───── Supplied data ─────

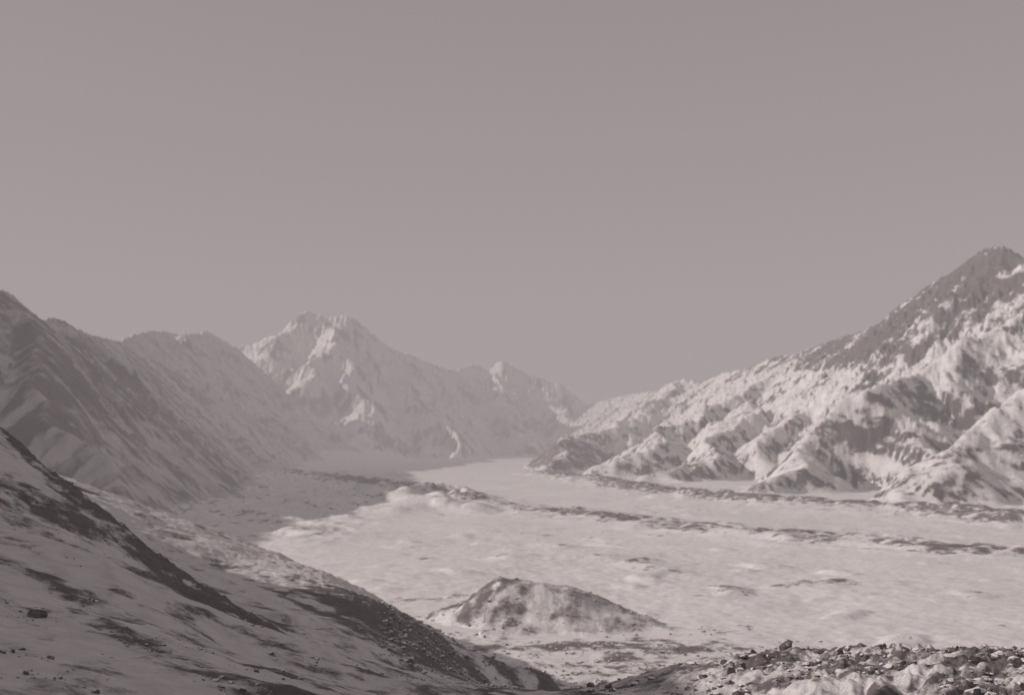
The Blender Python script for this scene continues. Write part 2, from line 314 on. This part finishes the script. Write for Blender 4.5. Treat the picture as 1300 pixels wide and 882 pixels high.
# ---------- haze ----------
me=bpy.data.meshes.new('haze')
bm=bmesh.new(); bmesh.ops.create_cube(bm,size=1); bm.to_mesh(me); bm.free()
hz=bpy.data.objects.new('glowing_haze',me); hz.scale=(70000,70000,2400); hz.location=(0,20000,300); bpy.context.scene.collection.objects.link(hz)
DN=1/8800
m,nt=new_mat('glowing_haze_air'); N=nt.nodes;L=nt.links; out=N.new('ShaderNodeOutputMaterial')
vs=N.new('ShaderNodeVolumeAbsorption'); vs.inputs['Density'].default_value=DN; vs.inputs['Color'].default_value=(0,0,0,1)
em=N.new('ShaderNodeEmission'); em.inputs['Color'].default_value=(.385,.342,.345,1); em.inputs['Strength'].default_value=DN  # air glows by itself, standing in for scattered light
ad=N.new('ShaderNodeAddShader'); L.new(vs.outputs[0],ad.inputs[0]); L.new(em.outputs[0],ad.inputs[1])
L.new(ad.outputs[0],out.inputs['Volume']); me.materials.append(m)
# ---------- light ----------
SE=math.radians(24); SA=math.radians(-95) # azimuth from +Y, clockwise positive
sd=np.array([math.sin(SA)*math.cos(SE),math.cos(SA)*math.cos(SE),math.sin(SE)])
from mathutils import Vector
sun=bpy.data.lights.new('sun','SUN'); sun.energy=4.9; sun.angle=math.radians(.6); sun.color=(1,.90,.86)
so=bpy.data.objects.new('sun',sun); so.rotation_euler=Vector(sd).to_track_quat('Z','Y').to_euler(); bpy.context.scene.collection.objects.link(so)
w=bpy.data.worlds.new('World'); bpy.context.scene.world=w; w.use_nodes=True; nt=w.node_tree; N=nt.nodes;L=nt.links; N.clear()
out=N.new('ShaderNodeOutputWorld'); bg=N.new('ShaderNodeBackground'); sk=N.new('ShaderNodeTexSky'); sk.sky_type='NISHITA'; sk.sun_disc=False
sk.sun_elevation=SE; sk.sun_rotation=SA; sk.altitude=1000
bw=N.new('ShaderNodeRGBToBW'); L.new(sk.outputs[0],bw.inputs[0])
pw=N.new('ShaderNodeMath'); pw.operation='POWER'; pw.inputs[1].default_value=.35; L.new(bw.outputs[0],pw.inputs[0])
tn=N.new('ShaderNodeVectorMath'); tn.operation='SCALE'; tn.inputs[0].default_value=(2.15,1.86,1.95); L.new(pw.outputs[0],tn.inputs['Scale'])
L.new(tn.outputs[0],bg.inputs[0]); bg.inputs[1].default_value=.1; L.new(bg.outputs[0],out.inputs[0])
# ---------- camera ----------
cam=bpy.data.cameras.new('camera'); cam.sensor_width=36; cam.lens=36*F/1300; cam.clip_start=.5; cam.clip_end=200000
co_=bpy.data.objects.new('camera',cam); co_.location=(0,0,0); co_.rotation_euler=(math.pi/2+TH,0,0); bpy.context.scene.collection.objects.link(co_); bpy.context.scene.camera=co_
cam.dof.use_dof=True; cam.dof.focus_distance=170; cam.dof.aperture_fstop=.15
sc=bpy.context.scene; sc.view_settings.view_transform='Standard'; sc.view_settings.look='None'; sc.view_settings.exposure=0
print('done',time.time()-T0)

─────

> _Goal_
Check every line of the listing for the string "scene" and report how many lines have it, as a number alone.

> _Reply_
6